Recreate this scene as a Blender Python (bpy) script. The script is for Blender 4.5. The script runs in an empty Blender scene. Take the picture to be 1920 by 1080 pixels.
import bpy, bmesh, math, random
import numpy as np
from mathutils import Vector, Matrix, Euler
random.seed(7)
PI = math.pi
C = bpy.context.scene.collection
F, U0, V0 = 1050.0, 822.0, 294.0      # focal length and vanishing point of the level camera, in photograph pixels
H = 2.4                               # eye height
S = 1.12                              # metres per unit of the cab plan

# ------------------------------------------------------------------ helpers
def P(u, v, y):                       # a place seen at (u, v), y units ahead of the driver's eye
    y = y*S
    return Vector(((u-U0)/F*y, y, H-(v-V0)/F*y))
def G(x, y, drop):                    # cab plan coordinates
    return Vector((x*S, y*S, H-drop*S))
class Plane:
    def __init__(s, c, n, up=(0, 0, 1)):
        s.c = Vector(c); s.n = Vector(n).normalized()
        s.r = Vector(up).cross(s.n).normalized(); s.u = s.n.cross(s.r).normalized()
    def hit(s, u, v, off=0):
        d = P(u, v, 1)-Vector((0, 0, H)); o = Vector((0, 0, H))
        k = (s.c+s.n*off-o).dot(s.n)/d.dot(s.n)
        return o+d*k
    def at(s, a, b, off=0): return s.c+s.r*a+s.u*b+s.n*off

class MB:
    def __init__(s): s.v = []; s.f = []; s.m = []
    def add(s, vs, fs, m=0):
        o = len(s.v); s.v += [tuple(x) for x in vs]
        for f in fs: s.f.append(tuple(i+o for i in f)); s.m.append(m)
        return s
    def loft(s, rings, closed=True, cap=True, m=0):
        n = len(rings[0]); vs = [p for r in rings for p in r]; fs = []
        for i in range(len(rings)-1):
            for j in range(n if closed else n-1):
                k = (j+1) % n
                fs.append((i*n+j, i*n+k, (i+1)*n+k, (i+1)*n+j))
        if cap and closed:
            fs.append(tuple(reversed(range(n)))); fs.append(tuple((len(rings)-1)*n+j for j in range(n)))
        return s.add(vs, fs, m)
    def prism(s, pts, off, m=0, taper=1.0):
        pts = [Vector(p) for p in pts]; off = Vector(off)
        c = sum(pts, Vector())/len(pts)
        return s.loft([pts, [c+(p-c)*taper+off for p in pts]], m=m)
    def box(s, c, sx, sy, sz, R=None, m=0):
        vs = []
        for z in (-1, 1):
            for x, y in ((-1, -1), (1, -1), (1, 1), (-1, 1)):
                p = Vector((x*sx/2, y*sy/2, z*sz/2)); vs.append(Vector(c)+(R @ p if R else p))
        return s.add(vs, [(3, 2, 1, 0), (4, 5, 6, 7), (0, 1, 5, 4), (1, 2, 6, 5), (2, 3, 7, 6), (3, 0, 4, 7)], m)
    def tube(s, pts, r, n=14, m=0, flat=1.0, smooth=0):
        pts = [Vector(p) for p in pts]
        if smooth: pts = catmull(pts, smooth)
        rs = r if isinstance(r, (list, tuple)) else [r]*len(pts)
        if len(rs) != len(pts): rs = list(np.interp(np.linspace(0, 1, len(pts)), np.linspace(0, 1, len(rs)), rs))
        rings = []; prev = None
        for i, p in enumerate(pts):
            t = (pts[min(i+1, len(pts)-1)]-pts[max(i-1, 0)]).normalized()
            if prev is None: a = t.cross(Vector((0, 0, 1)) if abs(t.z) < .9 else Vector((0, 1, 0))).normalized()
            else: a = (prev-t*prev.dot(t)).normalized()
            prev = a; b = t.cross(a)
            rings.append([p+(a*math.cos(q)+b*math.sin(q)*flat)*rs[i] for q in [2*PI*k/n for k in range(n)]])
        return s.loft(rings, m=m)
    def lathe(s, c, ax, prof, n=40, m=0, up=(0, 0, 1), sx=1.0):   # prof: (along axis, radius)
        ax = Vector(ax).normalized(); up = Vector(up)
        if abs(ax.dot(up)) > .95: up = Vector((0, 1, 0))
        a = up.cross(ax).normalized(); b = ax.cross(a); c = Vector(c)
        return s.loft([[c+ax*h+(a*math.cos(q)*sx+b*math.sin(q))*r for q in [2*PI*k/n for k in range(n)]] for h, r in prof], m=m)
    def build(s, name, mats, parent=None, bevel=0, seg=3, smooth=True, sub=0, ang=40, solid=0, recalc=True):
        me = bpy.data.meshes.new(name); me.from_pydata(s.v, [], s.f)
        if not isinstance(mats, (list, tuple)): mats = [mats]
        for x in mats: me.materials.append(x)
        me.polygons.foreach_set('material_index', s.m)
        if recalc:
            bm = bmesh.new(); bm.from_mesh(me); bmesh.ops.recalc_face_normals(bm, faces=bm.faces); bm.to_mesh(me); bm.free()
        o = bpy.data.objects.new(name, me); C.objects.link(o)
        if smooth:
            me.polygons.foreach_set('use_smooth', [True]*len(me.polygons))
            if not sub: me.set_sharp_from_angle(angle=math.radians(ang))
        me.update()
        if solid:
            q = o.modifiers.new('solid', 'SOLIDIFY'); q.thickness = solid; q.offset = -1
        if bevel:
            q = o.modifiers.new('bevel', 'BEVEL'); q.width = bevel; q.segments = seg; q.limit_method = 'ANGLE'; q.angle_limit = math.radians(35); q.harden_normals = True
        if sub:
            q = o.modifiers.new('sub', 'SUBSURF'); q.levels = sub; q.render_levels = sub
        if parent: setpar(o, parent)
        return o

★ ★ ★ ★

§ What you have to do
Return the lines above exactly, keeping every word.

§ Full output
Recreate this scene as a Blender Python (bpy) script. The script is for Blender 4.5. The script runs in an empty Blender scene. Take the picture to be 1920 by 1080 pixels.
import bpy, bmesh, math, random
import numpy as np
from mathutils import Vector, Matrix, Euler
random.seed(7)
PI = math.pi
C = bpy.context.scene.collection
F, U0, V0 = 1050.0, 822.0, 294.0      # focal length and vanishing point of the level camera, in photograph pixels
H = 2.4                               # eye height
S = 1.12                              # metres per unit of the cab plan

# ------------------------------------------------------------------ helpers
def P(u, v, y):                       # a place seen at (u, v), y units ahead of the driver's eye
    y = y*S
    return Vector(((u-U0)/F*y, y, H-(v-V0)/F*y))
def G(x, y, drop):                    # cab plan coordinates
    return Vector((x*S, y*S, H-drop*S))
class Plane:
    def __init__(s, c, n, up=(0, 0, 1)):
        s.c = Vector(c); s.n = Vector(n).normalized()
        s.r = Vector(up).cross(s.n).normalized(); s.u = s.n.cross(s.r).normalized()
    def hit(s, u, v, off=0):
        d = P(u, v, 1)-Vector((0, 0, H)); o = Vector((0, 0, H))
        k = (s.c+s.n*off-o).dot(s.n)/d.dot(s.n)
        return o+d*k
    def at(s, a, b, off=0): return s.c+s.r*a+s.u*b+s.n*off

class MB:
    def __init__(s): s.v = []; s.f = []; s.m = []
    def add(s, vs, fs, m=0):
        o = len(s.v); s.v += [tuple(x) for x in vs]
        for f in fs: s.f.append(tuple(i+o for i in f)); s.m.append(m)
        return s
    def loft(s, rings, closed=True, cap=True, m=0):
        n = len(rings[0]); vs = [p for r in rings for p in r]; fs = []
        for i in range(len(rings)-1):
            for j in range(n if closed else n-1):
                k = (j+1) % n
                fs.append((i*n+j, i*n+k, (i+1)*n+k, (i+1)*n+j))
        if cap and closed:
            fs.append(tuple(reversed(range(n)))); fs.append(tuple((len(rings)-1)*n+j for j in range(n)))
        return s.add(vs, fs, m)
    def prism(s, pts, off, m=0, taper=1.0):
        pts = [Vector(p) for p in pts]; off = Vector(off)
        c = sum(pts, Vector())/len(pts)
        return s.loft([pts, [c+(p-c)*taper+off for p in pts]], m=m)
    def box(s, c, sx, sy, sz, R=None, m=0):
        vs = []
        for z in (-1, 1):
            for x, y in ((-1, -1), (1, -1), (1, 1), (-1, 1)):
                p = Vector((x*sx/2, y*sy/2, z*sz/2)); vs.append(Vector(c)+(R @ p if R else p))
        return s.add(vs, [(3, 2, 1, 0), (4, 5, 6, 7), (0, 1, 5, 4), (1, 2, 6, 5), (2, 3, 7, 6), (3, 0, 4, 7)], m)
    def tube(s, pts, r, n=14, m=0, flat=1.0, smooth=0):
        pts = [Vector(p) for p in pts]
        if smooth: pts = catmull(pts, smooth)
        rs = r if isinstance(r, (list, tuple)) else [r]*len(pts)
        if len(rs) != len(pts): rs = list(np.interp(np.linspace(0, 1, len(pts)), np.linspace(0, 1, len(rs)), rs))
        rings = []; prev = None
        for i, p in enumerate(pts):
            t = (pts[min(i+1, len(pts)-1)]-pts[max(i-1, 0)]).normalized()
            if prev is None: a = t.cross(Vector((0, 0, 1)) if abs(t.z) < .9 else Vector((0, 1, 0))).normalized()
            else: a = (prev-t*prev.dot(t)).normalized()
            prev = a; b = t.cross(a)
            rings.append([p+(a*math.cos(q)+b*math.sin(q)*flat)*rs[i] for q in [2*PI*k/n for k in range(n)]])
        return s.loft(rings, m=m)
    def lathe(s, c, ax, prof, n=40, m=0, up=(0, 0, 1), sx=1.0):   # prof: (along axis, radius)
        ax = Vector(ax).normalized(); up = Vector(up)
        if abs(ax.dot(up)) > .95: up = Vector((0, 1, 0))
        a = up.cross(ax).normalized(); b = ax.cross(a); c = Vector(c)
        return s.loft([[c+ax*h+(a*math.cos(q)*sx+b*math.sin(q))*r for q in [2*PI*k/n for k in range(n)]] for h, r in prof], m=m)
    def build(s, name, mats, parent=None, bevel=0, seg=3, smooth=True, sub=0, ang=40, solid=0, recalc=True):
        me = bpy.data.meshes.new(name); me.from_pydata(s.v, [], s.f)
        if not isinstance(mats, (list, tuple)): mats = [mats]
        for x in mats: me.materials.append(x)
        me.polygons.foreach_set('material_index', s.m)
        if recalc:
            bm = bmesh.new(); bm.from_mesh(me); bmesh.ops.recalc_face_normals(bm, faces=bm.faces); bm.to_mesh(me); bm.free()
        o = bpy.data.objects.new(name, me); C.objects.link(o)
        if smooth:
            me.polygons.foreach_set('use_smooth', [True]*len(me.polygons))
            if not sub: me.set_sharp_from_angle(angle=math.radians(ang))
        me.update()
        if solid:
            q = o.modifiers.new('solid', 'SOLIDIFY'); q.thickness = solid; q.offset = -1
        if bevel:
            q = o.modifiers.new('bevel', 'BEVEL'); q.width = bevel; q.segments = seg; q.limit_method = 'ANGLE'; q.angle_limit = math.radians(35); q.harden_normals = True
        if sub:
            q = o.modifiers.new('sub', 'SUBSURF'); q.levels = sub; q.render_levels = sub
        if parent: setpar(o, parent)
        return o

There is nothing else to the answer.